Cash Flow Considerations

Automated financial systems also contribute to an improved cash flow situation.

As an example, winning companies improve cash flow by paying only for raw materials or parts as they are consumed, instead of paying for them in advance of production, then assuming costs of storage. This is accomplished by automated supplier consignment tracking where invoices are generated only when the parts are consumed by the manufacturer. This helps companies reduce inventory storage costs, cut premium freight charges, and speed production cycles.

Traditional accounting, ERP or inventory software systems do not handle consignment tracking adequately. Most manufacturing companies can’t take advantage of consignment arrangements, or are forced to track the process manually with double data entry.

The key is to automatically track the movement and accounting of inventory, with the system managing payment only after it is consumed.

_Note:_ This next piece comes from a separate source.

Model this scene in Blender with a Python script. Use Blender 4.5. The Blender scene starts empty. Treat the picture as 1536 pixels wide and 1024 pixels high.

If an integrated ERP solution offers automated supplier consignment, inventory from a supplier is delivered to the warehouse and consumed and invoiced directly from stock, typically tracked using barcodes that are scanned just as the material is consumed.

Compliance

For public companies, no discussion about manufacturing financials is complete without mentioning the importance of complying with regulatory regulations such as Sarbanes-Oxley.

Manufacturers must implement financial processes and controls for maintaining auditable business transactions and transparency. Manufacturing management must have complete confidence in financial systems and in the accuracy of related reports.

Look for an ERP system that integrates compliance requirements in all functional areas to avoid the need for redundant record-keeping or third-party applications.